2. I rarely think the princesses are pretty. However, I am pretty judgemental of them as they should be held to a higher standard, right? Every Cinderella I've seen looks like Lucille Ball's best friend, what's her name?

3. In the Summer, bad odors abound. I think it's a combination of heat, over-exertion and a higher-fat diet compared with peoples' usual diets. I can't walk 20 feet w/o smelling foulness.

4. I find it boring when I see a CM is from FL....big whoop, LOL. I love when I see a CM is from a struggling country, like Haiti (gives me the warm fuzzies).

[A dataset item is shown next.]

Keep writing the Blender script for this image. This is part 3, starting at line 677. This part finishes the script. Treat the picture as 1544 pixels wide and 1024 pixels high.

5. 1 mile off property is a dump and very uninspiring. It's grosser than the grossest street I've gotten lost on, off the Las Vegas strip.

6. I see more grumpy men than women at WDW and they really annoy me. Go sit on a bench and settle yourself down rather than raising your voice or flailing your arms.

7. EVERY.SINGLE.TIME. I go to WDW I see someone arguing with a CM over the movement of their stroller, while they are on a ride. Every time. "You didn't move anyone else's stroller, why did you touch mine?" and so on. It's tiring and I hope the CMs rotate that job b/c I would hate that task.

8. The Kilamenjaro Safari is BORING, even if all the animals are out and about. That said, we do it every visit but I have a feeling my kids think it's boring too but we don't talk about it.

9. I bought DVC. I convinced my DH this was a good thing to do. (This ensures an annual Disney trip)- I bought more points than I revealed to DH (forgive me Father). I tell DH we have to use "bonus points" and schedule a trip. He wants to know when we're going to run out of "bonus points". I'm starting to get nervous, LOL.

Laughed to hard!!! Ethel!!!! your right they could be better looking!